WASHINGTON – Automatic cuts in federal spending will cost the economy more than 2 million jobs, from defense contracting to border security to education, if Congress fails to resolve the looming budget crisis, according to an analysis released Tuesday.
The study, obtained by The Associated Press, was conducted for the Aerospace Industries Association, but it examined the shared pain for defense and domestic programs from the across-the-board reductions slated to kick in Jan. 2. The cuts would reduce the nation's gross domestic product by $215 billion next year while consumer confidence would plummet, said the report by Dr.
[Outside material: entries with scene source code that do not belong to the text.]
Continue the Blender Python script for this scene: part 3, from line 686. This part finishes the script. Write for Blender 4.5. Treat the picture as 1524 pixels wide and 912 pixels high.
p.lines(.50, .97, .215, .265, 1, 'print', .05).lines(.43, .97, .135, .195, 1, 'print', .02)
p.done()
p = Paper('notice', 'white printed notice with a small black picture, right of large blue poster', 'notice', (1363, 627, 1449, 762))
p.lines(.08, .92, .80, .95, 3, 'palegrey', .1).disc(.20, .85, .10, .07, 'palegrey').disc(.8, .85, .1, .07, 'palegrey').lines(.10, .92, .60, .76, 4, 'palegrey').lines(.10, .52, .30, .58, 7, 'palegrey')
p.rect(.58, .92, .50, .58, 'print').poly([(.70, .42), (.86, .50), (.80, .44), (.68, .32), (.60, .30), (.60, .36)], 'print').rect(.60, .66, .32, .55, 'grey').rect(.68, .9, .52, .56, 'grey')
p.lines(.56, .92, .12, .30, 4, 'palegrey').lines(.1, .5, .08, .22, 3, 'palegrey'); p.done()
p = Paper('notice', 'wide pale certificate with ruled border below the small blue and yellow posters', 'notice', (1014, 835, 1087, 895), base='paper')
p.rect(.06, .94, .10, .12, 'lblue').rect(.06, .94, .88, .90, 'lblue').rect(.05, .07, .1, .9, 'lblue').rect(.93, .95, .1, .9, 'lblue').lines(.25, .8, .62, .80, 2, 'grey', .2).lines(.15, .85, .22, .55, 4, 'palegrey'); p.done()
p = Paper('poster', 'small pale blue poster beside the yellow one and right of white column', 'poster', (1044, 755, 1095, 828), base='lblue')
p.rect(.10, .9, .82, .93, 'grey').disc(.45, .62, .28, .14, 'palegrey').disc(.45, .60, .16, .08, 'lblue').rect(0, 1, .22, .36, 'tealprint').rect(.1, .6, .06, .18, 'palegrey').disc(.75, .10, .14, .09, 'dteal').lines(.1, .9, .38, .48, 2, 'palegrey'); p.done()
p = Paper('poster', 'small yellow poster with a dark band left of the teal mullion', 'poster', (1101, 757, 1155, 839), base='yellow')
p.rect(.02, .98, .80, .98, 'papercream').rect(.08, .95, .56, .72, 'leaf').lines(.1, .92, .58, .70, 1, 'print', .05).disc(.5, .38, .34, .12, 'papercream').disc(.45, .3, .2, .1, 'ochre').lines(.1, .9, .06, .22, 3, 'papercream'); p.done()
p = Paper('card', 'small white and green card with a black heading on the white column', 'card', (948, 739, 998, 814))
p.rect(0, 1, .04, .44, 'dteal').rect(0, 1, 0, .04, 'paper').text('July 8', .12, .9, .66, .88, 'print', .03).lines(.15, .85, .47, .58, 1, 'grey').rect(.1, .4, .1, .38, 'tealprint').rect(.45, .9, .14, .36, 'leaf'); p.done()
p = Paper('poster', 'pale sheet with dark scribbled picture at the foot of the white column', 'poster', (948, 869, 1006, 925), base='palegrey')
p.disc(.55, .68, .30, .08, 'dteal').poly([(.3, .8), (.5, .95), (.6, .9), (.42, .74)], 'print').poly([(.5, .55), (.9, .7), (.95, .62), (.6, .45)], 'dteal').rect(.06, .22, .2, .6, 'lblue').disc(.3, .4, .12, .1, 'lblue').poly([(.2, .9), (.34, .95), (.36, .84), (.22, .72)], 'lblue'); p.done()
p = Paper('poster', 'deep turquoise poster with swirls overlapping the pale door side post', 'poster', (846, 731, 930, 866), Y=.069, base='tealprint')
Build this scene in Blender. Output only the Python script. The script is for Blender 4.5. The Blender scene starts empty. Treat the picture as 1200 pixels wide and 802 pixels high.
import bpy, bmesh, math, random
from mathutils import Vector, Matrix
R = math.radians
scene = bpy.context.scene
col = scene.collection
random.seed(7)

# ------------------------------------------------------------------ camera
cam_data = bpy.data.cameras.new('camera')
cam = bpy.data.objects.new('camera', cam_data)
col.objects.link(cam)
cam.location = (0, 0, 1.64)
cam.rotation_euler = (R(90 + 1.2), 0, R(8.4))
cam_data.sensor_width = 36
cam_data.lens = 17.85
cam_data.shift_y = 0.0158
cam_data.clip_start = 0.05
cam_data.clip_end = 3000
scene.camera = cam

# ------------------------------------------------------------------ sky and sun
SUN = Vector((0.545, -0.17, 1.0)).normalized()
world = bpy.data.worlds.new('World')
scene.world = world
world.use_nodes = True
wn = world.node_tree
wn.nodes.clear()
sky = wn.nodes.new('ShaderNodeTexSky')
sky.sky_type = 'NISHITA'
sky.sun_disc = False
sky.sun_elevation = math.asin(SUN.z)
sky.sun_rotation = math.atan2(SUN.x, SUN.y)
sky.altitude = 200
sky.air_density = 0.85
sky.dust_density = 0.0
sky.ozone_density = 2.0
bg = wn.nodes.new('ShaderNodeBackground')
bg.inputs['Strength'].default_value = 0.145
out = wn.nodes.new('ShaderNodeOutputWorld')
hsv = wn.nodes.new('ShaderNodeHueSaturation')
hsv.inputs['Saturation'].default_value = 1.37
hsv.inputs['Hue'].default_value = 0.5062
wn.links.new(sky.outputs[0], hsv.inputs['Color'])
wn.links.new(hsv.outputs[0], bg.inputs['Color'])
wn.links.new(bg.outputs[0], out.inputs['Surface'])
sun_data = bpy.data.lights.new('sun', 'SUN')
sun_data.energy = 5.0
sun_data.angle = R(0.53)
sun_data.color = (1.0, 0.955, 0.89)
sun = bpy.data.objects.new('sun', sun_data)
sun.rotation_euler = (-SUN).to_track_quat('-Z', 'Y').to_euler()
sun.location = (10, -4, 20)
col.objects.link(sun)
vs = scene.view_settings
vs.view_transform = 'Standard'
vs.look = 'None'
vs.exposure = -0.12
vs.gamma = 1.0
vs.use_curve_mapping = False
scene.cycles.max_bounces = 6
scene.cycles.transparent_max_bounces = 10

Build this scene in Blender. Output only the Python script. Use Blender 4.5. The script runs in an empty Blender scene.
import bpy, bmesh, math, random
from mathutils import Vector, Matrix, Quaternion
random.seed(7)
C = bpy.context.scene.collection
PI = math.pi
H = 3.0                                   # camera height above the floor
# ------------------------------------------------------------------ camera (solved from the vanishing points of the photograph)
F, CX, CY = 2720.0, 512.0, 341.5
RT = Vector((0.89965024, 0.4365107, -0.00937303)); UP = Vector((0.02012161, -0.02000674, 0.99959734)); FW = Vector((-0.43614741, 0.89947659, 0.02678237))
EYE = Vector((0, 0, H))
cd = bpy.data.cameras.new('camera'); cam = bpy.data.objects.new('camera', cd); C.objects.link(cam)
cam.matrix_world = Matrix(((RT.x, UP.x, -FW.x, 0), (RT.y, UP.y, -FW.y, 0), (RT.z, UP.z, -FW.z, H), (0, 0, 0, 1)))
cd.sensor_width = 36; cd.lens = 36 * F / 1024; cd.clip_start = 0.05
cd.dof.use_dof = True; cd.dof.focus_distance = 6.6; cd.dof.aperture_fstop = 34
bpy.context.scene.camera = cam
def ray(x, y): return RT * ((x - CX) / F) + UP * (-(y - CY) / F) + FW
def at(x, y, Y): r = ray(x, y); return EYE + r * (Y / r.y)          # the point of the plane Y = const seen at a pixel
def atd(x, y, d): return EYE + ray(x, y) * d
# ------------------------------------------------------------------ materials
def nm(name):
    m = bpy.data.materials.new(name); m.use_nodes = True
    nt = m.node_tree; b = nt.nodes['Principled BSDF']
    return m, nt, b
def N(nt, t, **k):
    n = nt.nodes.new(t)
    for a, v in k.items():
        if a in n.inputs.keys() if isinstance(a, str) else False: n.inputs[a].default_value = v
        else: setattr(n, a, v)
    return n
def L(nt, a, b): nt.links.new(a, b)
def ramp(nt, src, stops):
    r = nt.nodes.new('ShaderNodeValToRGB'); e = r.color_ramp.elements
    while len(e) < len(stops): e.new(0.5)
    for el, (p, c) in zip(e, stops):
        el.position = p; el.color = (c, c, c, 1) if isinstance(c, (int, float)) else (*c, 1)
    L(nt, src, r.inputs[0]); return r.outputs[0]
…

Stephen Fuller of George Mason University and Chmura Economics and Analytics.
"If they are allowed to occur as currently scheduled, the long-term consequences will permanently alter the course of the U.S. economy's performance, changing its competitive position in the global economy," said the report.
The analysis is similar to other cautionary reports that have emerged in recent months from independent organizations that analyze federal spending and the process known in Washington as sequestration. All the reports carry a degree of uncertainty as the government hasn't spelled out where it would make the cuts.
The Aerospace Industries Association is a trade group that represents manufacturers of military and business aircraft, space systems and other technology. At stake for these companies are billions of dollars of contracts and they are campaigning hard against the spending cuts.
Its report comes amid a cacophony of election-year demands and partisan backbiting over how to avert the impending cuts that will only grow louder in the coming weeks.
Republicans are certain to seize on the dire numbers as they insist that President Barack Obama is ignoring a critical problem and is willing to make deep cuts in the military. Democrats will use the estimates to demand that the GOP accept tax increases on high wage earners as part of any alternative to implementing the cuts.
The House is scheduled to vote this week on legislation forcing the Obama administration to explain how it will impose the automatic cuts. Top officials from major defense contractors such as Lockheed Martin, EADS, Pratt and Whitney and Williams-Pyro are slated to testify before the House Armed Services Committee on Wednesday as they clamor for Congress to avoid the cuts.
Then, on Aug. 1, Jeffrey Zients, acting head of the Office of Management and Budget, and Deputy Defense Secretary Ashton Carter will be questioned by the panel on how the administration plans to make $55 billion in defense cuts next year.
Unless Obama and congressional Republicans and Democrats can agree on a plan to stave off the cuts, the military will face a reduction of $492 billion over a decade, with a $55 billion cut beginning in January, three months into the fiscal year. Domestic programs also would be reduced by $492 billion over 10 years.
The automatic cuts, known as sequestration, are the result of the failure last year of a bipartisan congressional panel to come up with a plan to cut the deficit by $1.2 trillion over 10 years. The panel had been created in the hard-fought budget law passed last summer that reduced government spending while raising the nation's borrowing authority. Decisions on across-the-board reductions, the expiration of Bush-era tax cuts and another effort to increase the country's borrowing authority are part of a packed congressional agenda after the November elections.
Using the issue as leverage, Democrats have signaled they are willing to allow the automatic cuts if Republicans continue to rebuff calls to raise taxes on those Americans making more than $250,000 a year.
Based on analyses by the Congressional Research Service and other data, the report estimated that the automatic cuts would translate into a 1.5 percentage point increase in unemployment, which now stands at 8.2 percent in a sluggish economic recovery.
The report estimated a loss of 1.09 million jobs from the defense cuts next year, with almost 70 percent from manufacturing and professional and business service jobs. Cuts in domestic spending would result in 1.05 million jobs lost, the report estimated.
"The federal agencies haven't said what they would cut back," Fuller said in an interview of the domestic cuts. "They don't have too many choices because most of their budget is payroll, where the Defense Department has more choices because most of its budget isn't payroll."
Republicans and Democrats remain deeply divided over how to stave off the cuts, though various groups of senators have been trying to come up with a resolution.
Sen. John McCain, the top Republican on the Senate Armed Services Committee, has been talking privately with the panel's chairman, Democrat Carl Levin of Michigan, Sen. John Kerry, D-Mass., Lindsey Graham, R-S.C., and other lawmakers about various options to avert the cuts, including a $110 billion, one-year plan that would include closing tax loopholes.
He faces a tough challenge in securing strong bipartisan support, a reality underscored by House Speaker John Boehner's contention that closing tax loopholes should be part of a deal for tax reform rather than a way to avert the defense cuts.
Marion Blakey, president and chief executive officer of the Aerospace Industries Association, said the industry did not want to offer an opinion on what solution would be best.
"We would expect that in this situation, rational behavior will take hold," she said in an interview. She said it was imperative because the cuts only provide a short-term benefit.
"This isn't addressing the fundamentals in any way," she said. "What it's doing is driving our economy back into a recession for an anticipated short-term nick on the debt. That's all it is."